In the contract of marriage between Alexander
McCulloch and
Sir Alexander McCulloch
for the hand of the
latter gentleman's daughter, Margaret, Alexander McCulloch
is described as "familiar servitor to the King" an archaic
way of saying Gentleman-in-Waiting. In his contract, he
undertook "in all tyme to cum and take the trew pairt with
ze said Schir Alexander in all and sunder his just and
honest querrellis against quhatsumever persone, our
Soveraine Lord [King] except" and to marry his eldest
daughter.
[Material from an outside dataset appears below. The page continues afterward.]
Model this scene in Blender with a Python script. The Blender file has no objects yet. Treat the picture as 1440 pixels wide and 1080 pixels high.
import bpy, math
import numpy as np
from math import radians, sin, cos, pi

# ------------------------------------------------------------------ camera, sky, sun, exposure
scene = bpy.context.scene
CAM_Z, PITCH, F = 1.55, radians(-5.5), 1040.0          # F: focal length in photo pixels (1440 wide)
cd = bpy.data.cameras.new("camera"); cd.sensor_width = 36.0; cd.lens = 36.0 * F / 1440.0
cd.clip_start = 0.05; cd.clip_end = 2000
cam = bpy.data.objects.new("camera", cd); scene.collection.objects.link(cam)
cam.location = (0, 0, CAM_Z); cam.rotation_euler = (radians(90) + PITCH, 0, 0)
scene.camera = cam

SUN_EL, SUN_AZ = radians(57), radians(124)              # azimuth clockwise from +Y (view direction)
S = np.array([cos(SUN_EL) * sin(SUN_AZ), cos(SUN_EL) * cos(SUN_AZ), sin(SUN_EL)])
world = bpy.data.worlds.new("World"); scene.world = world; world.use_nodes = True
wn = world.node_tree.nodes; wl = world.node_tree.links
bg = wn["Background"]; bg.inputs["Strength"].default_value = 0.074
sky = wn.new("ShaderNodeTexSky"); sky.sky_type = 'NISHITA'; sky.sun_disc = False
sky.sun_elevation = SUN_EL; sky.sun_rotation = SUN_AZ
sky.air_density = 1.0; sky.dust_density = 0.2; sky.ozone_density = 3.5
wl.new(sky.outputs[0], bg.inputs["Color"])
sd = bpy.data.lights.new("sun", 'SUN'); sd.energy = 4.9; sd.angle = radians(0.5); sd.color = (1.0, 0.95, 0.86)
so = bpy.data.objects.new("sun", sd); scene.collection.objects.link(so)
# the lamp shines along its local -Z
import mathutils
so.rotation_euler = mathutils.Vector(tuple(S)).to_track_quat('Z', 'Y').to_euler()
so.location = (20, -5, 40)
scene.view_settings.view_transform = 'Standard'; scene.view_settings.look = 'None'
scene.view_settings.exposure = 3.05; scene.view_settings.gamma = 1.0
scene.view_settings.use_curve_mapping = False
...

However, "becaus ther is impedimentis of
consanguinitie and affinitie betwix ye said Alexander and
Margret, that is to say, third and third of
consanguinitie, third and second of affinitie, and in ze
first gre of spirituall cognition quhairthrow ye
matrimonie ma nicht be lauchfulie complete betwix yame.
Thairfoir ye said Alexander sall vithin yere and day eftir
ye date heirof rais and bring hame ane dispensatioun fra
ze court of Rome in dew forme."
Alexander and Margaret were second cousins and Sir
Alexander was probably the godfather of Alexander. It
cannot be said that the above marriage was ever legally
celebrated as the Battle of Flodden took place within the
year and Alexander lay dead with his king at the end of
the day.
It is on record that Alexander won 35 Scots shillings
in a wager with the King at the archery butts - "Samin day
tint be the King at the buttis with Sande Makculloch." He
was an able fighter and served in the King's Royal
Bodyguard.
When King James IV heard that Henry VIII and his army
were fighting in France he chose to invade the north of
England. The aged Earl of Surrey at the head of a small
but discplined English army met and attacked the Scots in
a strong position on a hill beside Flodden Field, 9
September 1513. The English left wing under Lord Stanley
turned the Scottish flank, and the Scots, losing James and
all his chief nobles in their attempt to break through
Surrey's center, were utterly routed.
Pitscottie describing the battle relates how the
English
went through the Field seeking the Noblemen who were slain, and in special the King's Grace. They found many like him clad in his Coat of Armour, but no Man could say surely it was he, because, on the same day of the Field, he caused ten to be clad in his Coat of Armour: among the rest were two of his Guard, the one called Alexander McCulloch, and the other the Squire of Cleisch, which were Men of Makedom both like the King. Therefore, when they were dead gotten in the Field, and the Kingūs Coat of Armour upon them, the English Men, believing one of them was the King, they took one of them, whom they thought most apparently to be like the King, and cast him in a Chariot, and had him away to England with them: But yet we know surely they got not the King because they had never the Token of the Iron Belt to shew to no Scottish Man.